01 · Self-initiated · 2026
Breadcrumbs.
Designed and shipped a food discovery platform built around how people actually share great food.
Client
Self-initiated
Role
Product thinking · IA · UI · Prototype · Ship
Year
2026
Focus
The Observation
People screenshot restaurants on Instagram, save them to Notes, forget about them, and end up Googling "best ramen near me" anyway. Discovery, saving, and going never connect.
The Problem
Food discovery is fragmented across platforms that weren't built for it. The most valuable signal — a personal recommendation tied to a specific dish — has nowhere to live.
The arc
- 01
Thinking
Behaviour before design.
- 02
Doing
Structure before UI.
- 03
Shipping
Live, learning, iterating.
Stage 01
Thinking.
Behaviour before design.
I kept noticing the same thing — people screenshot restaurants on Instagram, save them to Notes, forget about them, and end up Googling "best ramen near me" anyway. The discovery happens in one place, the saving happens in another, and the actual going never happens at all.
The real problem wasn't that people didn't know about great food. It was that the way they captured and shared recommendations was completely broken. There was no structured place for the most valuable thing — the personal recommendation from someone whose taste you actually trust.
The most trusted recommendations happen in conversations. A friend says "get the wagyu ramen, not the tonkotsu." These micro-recommendations are incredibly high-signal — but they evaporate.
That became the core product concept: a trail. A short, dish-specific recommendation tied to a restaurant — like leaving a note for the next person.
Stage 02
Doing.
Structure before UI.
The biggest design decision wasn't visual. It was structural. I needed to define what a trail actually contained, and how trails connected to each other, before designing a single screen.
- →What's the minimum a trail needs to be useful? Restaurant + dish + short note + photo.
- →How do trails connect to restaurants? Many trails per restaurant, surfaced on restaurant pages.
- →How do users discover trails? Recent, trending, cuisine pages, people they follow.
- →How do trails scale? Trail Collections — curated guides like "Melbourne Ramen Trail."
This three-layer model — Trail → Restaurant → Collection — became the backbone of the entire product. Every screen decision that followed was built on it.
Decision 01 — Trails over reviews
Reviews are long, effort-heavy, and hard to scan. I constrained the trail format to make leaving one feel effortless — the friction of sharing had to be lower than the friction of not sharing.
Decision 02 — Dish-level specificity
Most platforms recommend restaurants. Breadcrumbs recommends dishes. "Get the wagyu ramen at Mensho" is more useful than "go to Mensho" — and actionable at the moment of decision.
Decision 03 — Community before algorithm
I designed for human social signals first — following people whose taste you trust. The launch strategy seeded content through a small Melbourne community before opening publicly.

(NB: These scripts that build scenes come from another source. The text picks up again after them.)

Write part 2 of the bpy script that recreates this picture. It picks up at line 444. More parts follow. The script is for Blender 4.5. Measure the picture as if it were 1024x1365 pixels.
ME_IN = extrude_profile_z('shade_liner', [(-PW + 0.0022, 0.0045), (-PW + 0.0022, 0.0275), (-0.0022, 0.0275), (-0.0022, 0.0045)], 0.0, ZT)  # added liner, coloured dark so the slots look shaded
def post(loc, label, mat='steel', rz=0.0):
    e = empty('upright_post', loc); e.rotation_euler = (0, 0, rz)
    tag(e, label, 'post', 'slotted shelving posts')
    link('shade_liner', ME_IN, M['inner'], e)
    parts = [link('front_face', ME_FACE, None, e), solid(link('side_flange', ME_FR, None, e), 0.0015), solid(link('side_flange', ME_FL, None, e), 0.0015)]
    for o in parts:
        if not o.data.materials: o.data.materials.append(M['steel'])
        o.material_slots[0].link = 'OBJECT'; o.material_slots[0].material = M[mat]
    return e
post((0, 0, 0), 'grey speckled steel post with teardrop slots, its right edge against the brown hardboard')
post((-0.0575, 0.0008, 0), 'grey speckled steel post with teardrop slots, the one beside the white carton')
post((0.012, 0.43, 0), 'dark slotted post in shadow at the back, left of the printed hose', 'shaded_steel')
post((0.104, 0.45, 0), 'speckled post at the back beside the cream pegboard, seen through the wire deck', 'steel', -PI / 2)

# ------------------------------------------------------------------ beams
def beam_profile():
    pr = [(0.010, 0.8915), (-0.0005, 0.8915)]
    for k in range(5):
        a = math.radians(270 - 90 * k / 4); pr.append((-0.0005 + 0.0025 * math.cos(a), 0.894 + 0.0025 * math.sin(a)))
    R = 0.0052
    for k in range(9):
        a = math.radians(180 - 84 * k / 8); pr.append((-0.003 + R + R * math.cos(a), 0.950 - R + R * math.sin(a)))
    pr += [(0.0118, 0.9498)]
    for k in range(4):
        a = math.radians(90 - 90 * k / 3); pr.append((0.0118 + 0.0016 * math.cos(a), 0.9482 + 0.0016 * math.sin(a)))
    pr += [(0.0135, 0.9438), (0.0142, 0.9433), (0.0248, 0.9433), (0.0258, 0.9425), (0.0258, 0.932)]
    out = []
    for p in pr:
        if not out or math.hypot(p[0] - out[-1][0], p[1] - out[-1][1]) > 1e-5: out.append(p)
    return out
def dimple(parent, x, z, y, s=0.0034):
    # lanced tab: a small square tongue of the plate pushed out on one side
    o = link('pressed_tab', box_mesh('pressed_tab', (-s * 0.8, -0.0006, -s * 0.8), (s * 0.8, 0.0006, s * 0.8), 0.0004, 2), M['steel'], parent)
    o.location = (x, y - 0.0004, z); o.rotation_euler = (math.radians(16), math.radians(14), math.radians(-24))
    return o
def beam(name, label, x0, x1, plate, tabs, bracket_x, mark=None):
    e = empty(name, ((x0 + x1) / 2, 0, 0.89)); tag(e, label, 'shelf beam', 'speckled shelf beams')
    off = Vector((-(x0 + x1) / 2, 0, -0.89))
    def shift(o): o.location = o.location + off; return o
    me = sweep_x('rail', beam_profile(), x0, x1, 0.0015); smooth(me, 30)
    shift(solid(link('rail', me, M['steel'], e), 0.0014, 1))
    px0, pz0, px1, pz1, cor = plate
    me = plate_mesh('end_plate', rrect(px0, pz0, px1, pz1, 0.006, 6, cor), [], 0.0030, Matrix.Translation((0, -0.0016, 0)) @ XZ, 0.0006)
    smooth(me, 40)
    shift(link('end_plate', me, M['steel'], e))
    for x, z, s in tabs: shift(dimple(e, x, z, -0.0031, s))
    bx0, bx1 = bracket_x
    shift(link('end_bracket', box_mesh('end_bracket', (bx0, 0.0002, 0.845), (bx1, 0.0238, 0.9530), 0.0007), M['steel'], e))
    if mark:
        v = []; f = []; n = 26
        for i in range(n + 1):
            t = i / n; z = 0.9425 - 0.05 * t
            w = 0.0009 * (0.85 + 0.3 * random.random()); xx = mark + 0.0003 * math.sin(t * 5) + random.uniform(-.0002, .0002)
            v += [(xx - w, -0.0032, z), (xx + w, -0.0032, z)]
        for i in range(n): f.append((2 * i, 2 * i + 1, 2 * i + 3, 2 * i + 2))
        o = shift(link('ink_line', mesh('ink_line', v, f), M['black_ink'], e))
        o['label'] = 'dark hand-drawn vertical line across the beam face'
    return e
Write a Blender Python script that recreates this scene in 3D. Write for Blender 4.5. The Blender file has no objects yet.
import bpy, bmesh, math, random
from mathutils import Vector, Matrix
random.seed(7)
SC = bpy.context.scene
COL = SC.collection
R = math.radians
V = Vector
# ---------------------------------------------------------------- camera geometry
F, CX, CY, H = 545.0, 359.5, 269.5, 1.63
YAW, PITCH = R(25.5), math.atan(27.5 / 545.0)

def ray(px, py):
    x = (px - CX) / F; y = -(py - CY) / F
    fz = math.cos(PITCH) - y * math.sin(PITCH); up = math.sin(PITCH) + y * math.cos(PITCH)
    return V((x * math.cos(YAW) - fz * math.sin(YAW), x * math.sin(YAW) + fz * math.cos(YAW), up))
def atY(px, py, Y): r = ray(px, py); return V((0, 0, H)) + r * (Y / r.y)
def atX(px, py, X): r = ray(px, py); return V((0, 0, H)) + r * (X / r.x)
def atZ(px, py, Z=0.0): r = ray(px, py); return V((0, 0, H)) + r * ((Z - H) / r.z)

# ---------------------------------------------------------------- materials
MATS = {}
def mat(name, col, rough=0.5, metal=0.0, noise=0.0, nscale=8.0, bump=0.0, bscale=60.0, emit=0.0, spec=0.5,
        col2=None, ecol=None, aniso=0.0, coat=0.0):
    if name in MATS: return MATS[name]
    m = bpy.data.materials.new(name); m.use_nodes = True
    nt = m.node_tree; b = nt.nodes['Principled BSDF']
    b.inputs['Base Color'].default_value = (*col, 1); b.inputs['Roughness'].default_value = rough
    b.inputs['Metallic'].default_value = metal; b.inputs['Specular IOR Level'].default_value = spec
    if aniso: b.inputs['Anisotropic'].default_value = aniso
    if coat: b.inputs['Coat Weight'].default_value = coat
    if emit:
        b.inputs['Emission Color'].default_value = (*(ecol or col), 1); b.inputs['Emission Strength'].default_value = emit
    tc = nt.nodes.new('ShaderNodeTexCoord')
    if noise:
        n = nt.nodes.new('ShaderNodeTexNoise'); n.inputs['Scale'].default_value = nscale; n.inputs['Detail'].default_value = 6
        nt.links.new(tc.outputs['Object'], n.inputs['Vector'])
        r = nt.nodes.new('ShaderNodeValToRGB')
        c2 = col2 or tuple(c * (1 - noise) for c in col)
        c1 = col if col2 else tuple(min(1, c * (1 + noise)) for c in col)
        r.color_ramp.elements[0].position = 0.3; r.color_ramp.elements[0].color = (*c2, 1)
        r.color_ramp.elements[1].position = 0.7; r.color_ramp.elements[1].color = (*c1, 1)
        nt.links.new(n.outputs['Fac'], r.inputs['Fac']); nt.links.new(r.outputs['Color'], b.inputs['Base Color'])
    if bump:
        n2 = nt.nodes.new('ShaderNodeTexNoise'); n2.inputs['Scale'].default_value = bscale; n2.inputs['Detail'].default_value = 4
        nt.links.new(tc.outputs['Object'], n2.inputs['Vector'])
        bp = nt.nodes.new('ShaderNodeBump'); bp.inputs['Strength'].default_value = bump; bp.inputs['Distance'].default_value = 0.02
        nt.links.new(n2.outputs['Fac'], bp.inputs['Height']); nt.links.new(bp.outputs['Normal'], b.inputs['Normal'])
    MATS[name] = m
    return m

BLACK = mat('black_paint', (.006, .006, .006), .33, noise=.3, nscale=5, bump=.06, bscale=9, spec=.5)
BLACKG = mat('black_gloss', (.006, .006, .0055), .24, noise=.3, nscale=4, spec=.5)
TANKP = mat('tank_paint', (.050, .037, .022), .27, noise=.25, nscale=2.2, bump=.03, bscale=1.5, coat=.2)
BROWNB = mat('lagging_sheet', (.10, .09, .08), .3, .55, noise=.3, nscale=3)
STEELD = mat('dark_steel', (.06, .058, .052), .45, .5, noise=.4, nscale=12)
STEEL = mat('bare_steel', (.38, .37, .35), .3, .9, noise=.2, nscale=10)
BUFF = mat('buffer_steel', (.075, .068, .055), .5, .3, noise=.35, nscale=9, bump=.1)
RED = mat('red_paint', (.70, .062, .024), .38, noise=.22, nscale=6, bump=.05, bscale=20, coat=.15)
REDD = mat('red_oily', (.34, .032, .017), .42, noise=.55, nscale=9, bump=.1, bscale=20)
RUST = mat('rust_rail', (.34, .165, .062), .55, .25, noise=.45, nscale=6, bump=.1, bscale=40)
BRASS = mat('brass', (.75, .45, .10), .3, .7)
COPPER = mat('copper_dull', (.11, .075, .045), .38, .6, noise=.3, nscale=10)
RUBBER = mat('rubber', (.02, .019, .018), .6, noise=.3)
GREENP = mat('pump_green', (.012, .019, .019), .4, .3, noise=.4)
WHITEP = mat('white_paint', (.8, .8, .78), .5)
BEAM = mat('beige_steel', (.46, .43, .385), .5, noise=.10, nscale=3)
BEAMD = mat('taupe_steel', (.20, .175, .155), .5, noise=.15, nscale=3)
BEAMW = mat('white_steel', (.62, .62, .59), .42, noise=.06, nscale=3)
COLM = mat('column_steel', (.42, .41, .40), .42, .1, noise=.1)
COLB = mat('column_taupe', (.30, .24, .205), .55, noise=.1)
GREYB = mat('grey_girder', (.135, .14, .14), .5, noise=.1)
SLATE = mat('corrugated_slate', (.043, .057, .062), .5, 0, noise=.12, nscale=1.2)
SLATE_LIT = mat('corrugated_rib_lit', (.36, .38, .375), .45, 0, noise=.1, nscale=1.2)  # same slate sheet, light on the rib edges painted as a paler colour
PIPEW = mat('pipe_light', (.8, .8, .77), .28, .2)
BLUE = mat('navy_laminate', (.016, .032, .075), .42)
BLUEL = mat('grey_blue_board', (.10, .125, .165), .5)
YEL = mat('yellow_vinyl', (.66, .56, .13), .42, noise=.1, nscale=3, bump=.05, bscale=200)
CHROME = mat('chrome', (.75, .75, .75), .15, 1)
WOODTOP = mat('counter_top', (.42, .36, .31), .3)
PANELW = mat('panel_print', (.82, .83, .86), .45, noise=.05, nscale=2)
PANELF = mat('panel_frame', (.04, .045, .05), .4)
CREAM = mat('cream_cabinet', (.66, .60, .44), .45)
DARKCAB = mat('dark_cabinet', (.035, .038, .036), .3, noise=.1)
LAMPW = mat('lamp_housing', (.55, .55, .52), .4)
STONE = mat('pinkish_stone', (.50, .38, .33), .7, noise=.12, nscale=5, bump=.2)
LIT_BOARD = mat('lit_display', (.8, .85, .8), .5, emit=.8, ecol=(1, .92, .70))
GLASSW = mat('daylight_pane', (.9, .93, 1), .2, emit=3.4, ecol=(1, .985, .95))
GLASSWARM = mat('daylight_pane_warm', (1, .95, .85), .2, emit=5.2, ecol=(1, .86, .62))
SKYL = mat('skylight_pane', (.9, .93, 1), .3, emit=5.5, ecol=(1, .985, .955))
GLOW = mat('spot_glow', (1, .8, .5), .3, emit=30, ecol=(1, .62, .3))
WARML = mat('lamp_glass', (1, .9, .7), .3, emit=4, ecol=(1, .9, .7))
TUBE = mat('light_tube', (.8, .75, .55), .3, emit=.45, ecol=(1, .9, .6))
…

Decision 04 — Suggest a restaurant
Users wanted to add places not in the database. A lightweight contribution flow — name, photo, food photo, receipt as proof — kept quality high without bureaucracy.
Stage 03
Shipping.
Live, learning, iterating.
Breadcrumbs launched as a live web product — not a prototype, not a pitch deck.
- →Trail creation and browsing
- →Restaurant pages with aggregated trails and dish recommendations
- →Trail Collections for curated food guides
- →User profiles and following
- →Suggest-a-restaurant flow
- →In-product feedback collection
- →Founder blog modelling the behaviour we wanted users to adopt
I ran structured feedback sessions designed to surface both usability issues and mental model gaps: "What do you think this product is for?" "Was it easy to find something you'd want to try?" "Did you try leaving a trail? Why or why not?"
- →The trail metaphor landed clearly — users immediately understood it.
- →Browsing by cuisine and trending trails worked well.
- →Trail creation had friction — users wanted clearer guidance on the short note.
- →Dish-level detail was the most appreciated feature — the thing that made it feel different from Google Maps or Yelp.
I iterated: improved onboarding copy, added placeholder examples in the trail form to reduce blank-page anxiety, and prioritised the suggest-a-restaurant flow after repeated requests.
What's next: mobile responsiveness for the context where food decisions actually happen, recruiting Melbourne contributors, IG presence to model the behaviour — and further out, a Restaurant Analytics Dashboard to monetise without compromising user trust.
Outcome
Shipped a live web product with trails, restaurant pages, collections, profiles, and a contribution flow — now iterating on mobile and community growth.
Reflection
Breadcrumbs taught me that the constraints you set for yourself reveal your real design instincts. Without a brief, a PM, or a deadline, every decision is yours — terrifying and clarifying. The most important thing I did was spend time understanding the behaviour before designing anything. The IA came from observation, not convention. And the product is better for it.